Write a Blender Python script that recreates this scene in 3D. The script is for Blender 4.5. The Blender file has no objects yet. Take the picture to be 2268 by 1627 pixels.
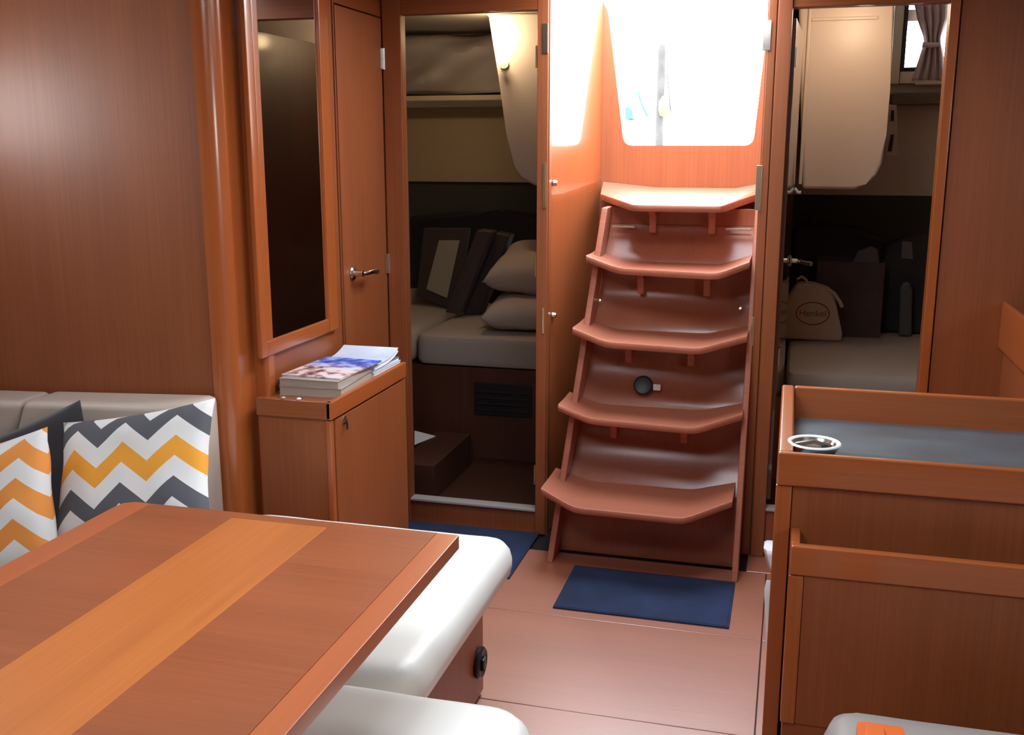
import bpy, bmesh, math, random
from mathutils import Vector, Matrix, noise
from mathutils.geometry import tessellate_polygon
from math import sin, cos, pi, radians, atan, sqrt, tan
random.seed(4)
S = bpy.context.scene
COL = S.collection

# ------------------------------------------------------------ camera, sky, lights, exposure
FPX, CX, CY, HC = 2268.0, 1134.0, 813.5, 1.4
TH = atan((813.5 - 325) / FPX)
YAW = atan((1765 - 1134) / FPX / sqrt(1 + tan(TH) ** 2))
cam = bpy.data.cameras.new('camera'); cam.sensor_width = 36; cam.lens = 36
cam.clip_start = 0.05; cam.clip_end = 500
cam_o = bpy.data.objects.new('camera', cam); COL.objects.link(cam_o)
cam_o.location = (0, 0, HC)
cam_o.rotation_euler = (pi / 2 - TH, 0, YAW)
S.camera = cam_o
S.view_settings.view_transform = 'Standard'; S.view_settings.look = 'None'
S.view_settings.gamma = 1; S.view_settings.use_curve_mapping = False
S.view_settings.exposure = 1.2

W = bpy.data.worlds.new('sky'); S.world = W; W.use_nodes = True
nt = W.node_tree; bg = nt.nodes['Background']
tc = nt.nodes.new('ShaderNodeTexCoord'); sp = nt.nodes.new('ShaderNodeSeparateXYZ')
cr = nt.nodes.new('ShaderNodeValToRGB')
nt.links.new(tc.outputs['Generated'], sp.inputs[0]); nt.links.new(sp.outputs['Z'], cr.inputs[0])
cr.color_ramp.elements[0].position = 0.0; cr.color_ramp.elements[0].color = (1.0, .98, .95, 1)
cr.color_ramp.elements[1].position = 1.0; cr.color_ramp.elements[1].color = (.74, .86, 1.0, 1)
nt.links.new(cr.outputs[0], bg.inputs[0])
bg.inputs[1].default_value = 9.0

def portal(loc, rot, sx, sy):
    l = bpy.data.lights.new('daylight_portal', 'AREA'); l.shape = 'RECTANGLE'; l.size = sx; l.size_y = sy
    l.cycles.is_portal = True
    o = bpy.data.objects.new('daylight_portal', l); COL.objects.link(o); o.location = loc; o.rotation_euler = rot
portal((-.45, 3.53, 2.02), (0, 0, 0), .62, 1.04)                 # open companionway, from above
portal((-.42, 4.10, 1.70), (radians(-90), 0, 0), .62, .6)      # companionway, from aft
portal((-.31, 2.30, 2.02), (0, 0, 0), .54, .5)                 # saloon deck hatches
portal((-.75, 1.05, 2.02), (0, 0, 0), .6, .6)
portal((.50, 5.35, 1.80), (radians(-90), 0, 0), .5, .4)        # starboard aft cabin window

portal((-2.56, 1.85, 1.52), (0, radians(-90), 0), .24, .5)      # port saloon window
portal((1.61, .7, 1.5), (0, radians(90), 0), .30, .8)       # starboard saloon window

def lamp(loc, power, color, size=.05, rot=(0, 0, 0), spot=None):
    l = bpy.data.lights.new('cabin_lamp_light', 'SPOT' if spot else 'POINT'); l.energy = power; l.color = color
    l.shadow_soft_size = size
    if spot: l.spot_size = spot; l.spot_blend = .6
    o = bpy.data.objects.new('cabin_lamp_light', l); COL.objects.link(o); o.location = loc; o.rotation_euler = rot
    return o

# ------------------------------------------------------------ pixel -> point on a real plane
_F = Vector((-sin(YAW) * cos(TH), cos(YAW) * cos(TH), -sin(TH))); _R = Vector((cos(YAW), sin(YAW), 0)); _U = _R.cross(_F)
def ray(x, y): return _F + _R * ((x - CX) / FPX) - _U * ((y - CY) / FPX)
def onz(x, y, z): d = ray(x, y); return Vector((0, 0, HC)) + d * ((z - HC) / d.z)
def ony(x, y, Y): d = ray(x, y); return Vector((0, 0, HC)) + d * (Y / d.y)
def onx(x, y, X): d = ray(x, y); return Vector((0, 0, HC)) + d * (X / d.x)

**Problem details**
Return each line exactly as written. Any picture gets left out.

**Finished task**
Write a Blender Python script that recreates this scene in 3D. The script is for Blender 4.5. The Blender file has no objects yet. Take the picture to be 2268 by 1627 pixels.
import bpy, bmesh, math, random
from mathutils import Vector, Matrix, noise
from mathutils.geometry import tessellate_polygon
from math import sin, cos, pi, radians, atan, sqrt, tan
random.seed(4)
S = bpy.context.scene
COL = S.collection

# ------------------------------------------------------------ camera, sky, lights, exposure
FPX, CX, CY, HC = 2268.0, 1134.0, 813.5, 1.4
TH = atan((813.5 - 325) / FPX)
YAW = atan((1765 - 1134) / FPX / sqrt(1 + tan(TH) ** 2))
cam = bpy.data.cameras.new('camera'); cam.sensor_width = 36; cam.lens = 36
cam.clip_start = 0.05; cam.clip_end = 500
cam_o = bpy.data.objects.new('camera', cam); COL.objects.link(cam_o)
cam_o.location = (0, 0, HC)
cam_o.rotation_euler = (pi / 2 - TH, 0, YAW)
S.camera = cam_o
S.view_settings.view_transform = 'Standard'; S.view_settings.look = 'None'
S.view_settings.gamma = 1; S.view_settings.use_curve_mapping = False
S.view_settings.exposure = 1.2

W = bpy.data.worlds.new('sky'); S.world = W; W.use_nodes = True
nt = W.node_tree; bg = nt.nodes['Background']
tc = nt.nodes.new('ShaderNodeTexCoord'); sp = nt.nodes.new('ShaderNodeSeparateXYZ')
cr = nt.nodes.new('ShaderNodeValToRGB')
nt.links.new(tc.outputs['Generated'], sp.inputs[0]); nt.links.new(sp.outputs['Z'], cr.inputs[0])
cr.color_ramp.elements[0].position = 0.0; cr.color_ramp.elements[0].color = (1.0, .98, .95, 1)
cr.color_ramp.elements[1].position = 1.0; cr.color_ramp.elements[1].color = (.74, .86, 1.0, 1)
nt.links.new(cr.outputs[0], bg.inputs[0])
bg.inputs[1].default_value = 9.0

def portal(loc, rot, sx, sy):
    l = bpy.data.lights.new('daylight_portal', 'AREA'); l.shape = 'RECTANGLE'; l.size = sx; l.size_y = sy
    l.cycles.is_portal = True
    o = bpy.data.objects.new('daylight_portal', l); COL.objects.link(o); o.location = loc; o.rotation_euler = rot
portal((-.45, 3.53, 2.02), (0, 0, 0), .62, 1.04)                 # open companionway, from above
portal((-.42, 4.10, 1.70), (radians(-90), 0, 0), .62, .6)      # companionway, from aft
portal((-.31, 2.30, 2.02), (0, 0, 0), .54, .5)                 # saloon deck hatches
portal((-.75, 1.05, 2.02), (0, 0, 0), .6, .6)
portal((.50, 5.35, 1.80), (radians(-90), 0, 0), .5, .4)        # starboard aft cabin window

portal((-2.56, 1.85, 1.52), (0, radians(-90), 0), .24, .5)      # port saloon window
portal((1.61, .7, 1.5), (0, radians(90), 0), .30, .8)       # starboard saloon window

def lamp(loc, power, color, size=.05, rot=(0, 0, 0), spot=None):
    l = bpy.data.lights.new('cabin_lamp_light', 'SPOT' if spot else 'POINT'); l.energy = power; l.color = color
    l.shadow_soft_size = size
    if spot: l.spot_size = spot; l.spot_blend = .6
    o = bpy.data.objects.new('cabin_lamp_light', l); COL.objects.link(o); o.location = loc; o.rotation_euler = rot
    return o

# ------------------------------------------------------------ pixel -> point on a real plane
_F = Vector((-sin(YAW) * cos(TH), cos(YAW) * cos(TH), -sin(TH))); _R = Vector((cos(YAW), sin(YAW), 0)); _U = _R.cross(_F)
def ray(x, y): return _F + _R * ((x - CX) / FPX) - _U * ((y - CY) / FPX)
def onz(x, y, z): d = ray(x, y); return Vector((0, 0, HC)) + d * ((z - HC) / d.z)
def ony(x, y, Y): d = ray(x, y); return Vector((0, 0, HC)) + d * (Y / d.y)
def onx(x, y, X): d = ray(x, y); return Vector((0, 0, HC)) + d * (X / d.x)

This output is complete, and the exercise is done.